Karir Leo melesat secepat pesawat jet yang dikemudikannya. Mulai dari komandan skadron pesawat pancar gas hingga menjadi Panglima Angkatan Udara Mandala dengan pangkat Komodor Udara tahun 1962. Usianya saat itu baru 35 tahun dan sudah menjadi jenderal bintang satu.

Komodor Leo Wattimena juga dikenal egaliter dan selalu memperhatikan para prajuritnya lebih dulu. Saat mempersiapkan misi penyerbuan Irian Barat, Leo melihat para prajurit cuma diberi makan tempe. Padahal mereka akan diterjunkan di belantara Irian dan belum tentu pulang dengan selamat.

Sementara itu, Leo melihat para jenderal yang cuma duduk-duduk di belakang meja enak-enak makan daging ayam.

Leo marah besar. Dibuangnya jatah makanannya sebagai bentuk protes untuk anak buah yang mau bertempur.

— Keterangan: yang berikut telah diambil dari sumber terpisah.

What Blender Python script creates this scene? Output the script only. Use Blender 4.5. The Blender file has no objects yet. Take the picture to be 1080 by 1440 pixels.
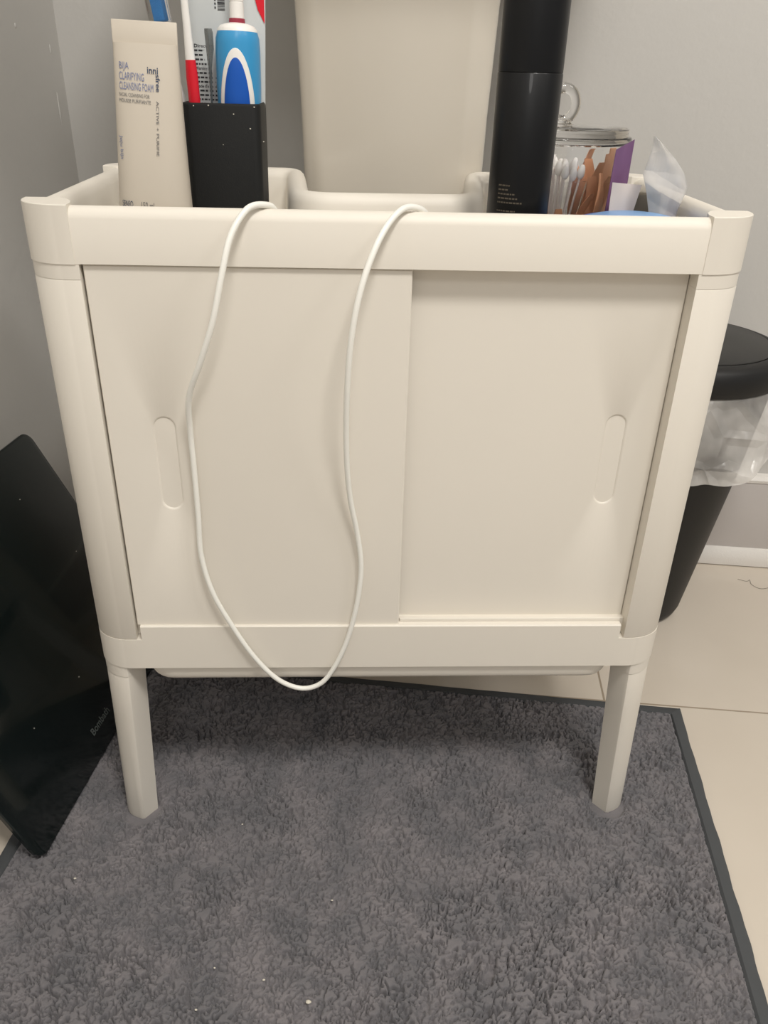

Itulah Leo, pilot dan komandan jagoan yang sangat peduli pada prajurit rendahan.

Setelah Presiden Soeharto berkuasa, satu per satu Jenderal yang dianggap sebagai saingan atau membahayakan dikirim sebagai Duta Besar. Istilah Orde Barunya Didubeskan.

Mayjen Hartono, komandan Kko TNI AL (kini Marinir), dikirim sebagai Duta Besar di Korea Utara. Sementara Marsekal Muda Leo Wattimena menjadi Duta Besar di Italia. Mayjen Sarwo Edhie Wibowo awalnya juga hendak dibuang ke Moscow, namun tidak jadi. Belakangan Sarwo didubeskan di Korea Selatan.

Semangat Leo langsung hilang. Menjadi Dubes berarti harus berpisah dengan pesawat tempur kesayangannya. Seumur hidup yang dicita-citakan Leo hanya menjadi pilot tempur bukan diplomat berdasi.

Setelah masa dinasnya habis, Leo kembali ke Indonesia. Kondisi kesehatannya terus memburuk. Dia meninggal dunia dalam usia 47 tahun. Jenazah Marsekal Muda yang berani itu dimakamkan di Taman Makan Pahlawan Kalibata. Nama Leo Wattimena diabadikan sebagai nama Lapangan Udara di Morotai.